Die Darstellung der thronenden Madonna auf folio 50v führt uns in einen andersartigen stilistischen Bereich. Dies wird bereits an der äußeren Erscheinung der ganzen Seite deutlich, die auf Randleisten verzichtet. Der kahle Gesamteindruck rührt jedoch auch daher, dass die Textierung sowie die Bezeichnung der Messe, evtl. mit Komponistennennung, hier vergessen wurde. Ungewöhnlich ist auch die Rahmung der Miniatur, die als tiefenräumlicher Altarschrein aufzufassen ist, wobei in den Gehäuseformen gotische und Renaissanceelemente verbunden sind. Weiterhin außergewöhnlich ist die farbliche Gestaltung, besonders die des Hintergrundes.
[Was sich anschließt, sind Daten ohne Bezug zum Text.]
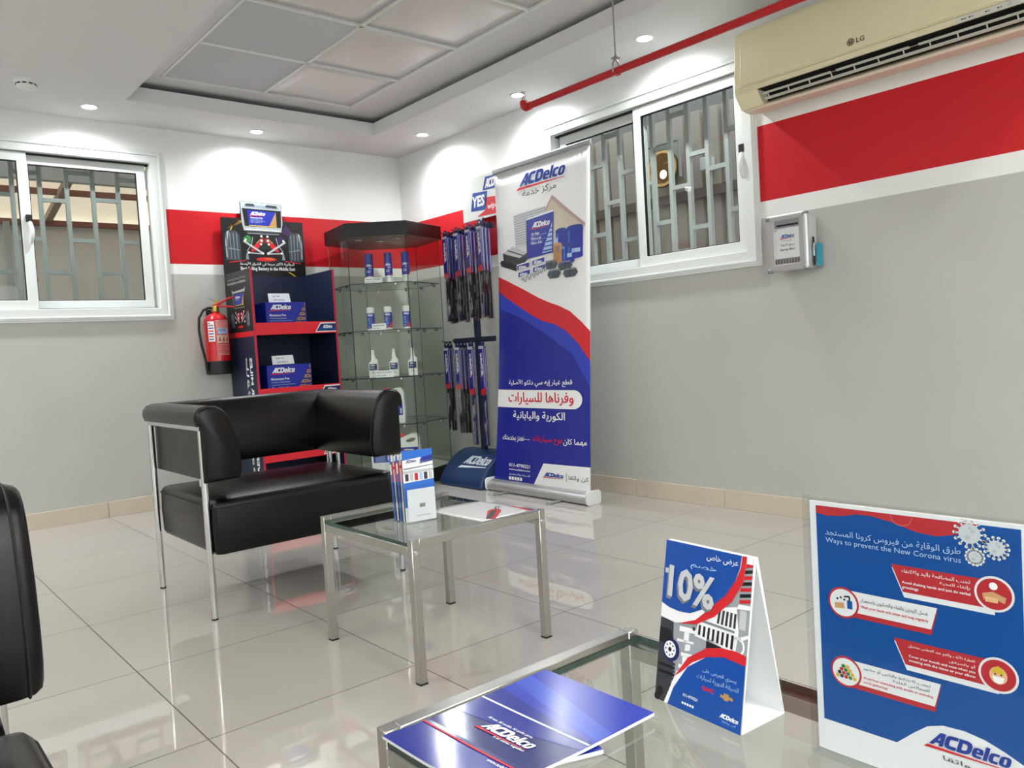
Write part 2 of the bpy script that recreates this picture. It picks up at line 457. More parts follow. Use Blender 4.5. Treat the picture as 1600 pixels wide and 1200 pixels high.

Starke farbliche Kontraste und intensive fast grelle Lokalfarben bestimmen den Eindruck, der keine harmonische Geschlossenheit vermittelt.
Auf einem großen, mit Baldachin ausgestatteten Thron sitzt die Madonna, das Kind stillend. Links und rechts vor dem Thron stehen zwei Engel mit Harfe und Laute, oben am Thronhimmel schweben zwei weitere Engel. Aus der Mitte des Himmels blickt Gottvater aus einer Lichterscheinung auf Maria herab.
Die Ähnlichkeiten dieser Jenaer Miniatur zu der Brüsseler und dem Wiener Gebetbuch sind so überzeugend, dass wir nicht zweifeln können, auch in Jena ein Werk des Meisters Karl V. vor uns zu haben, der, wie zu sehen ist, ebenfalls Anregungen von Horenbouts und dessen Umkreis erhielt.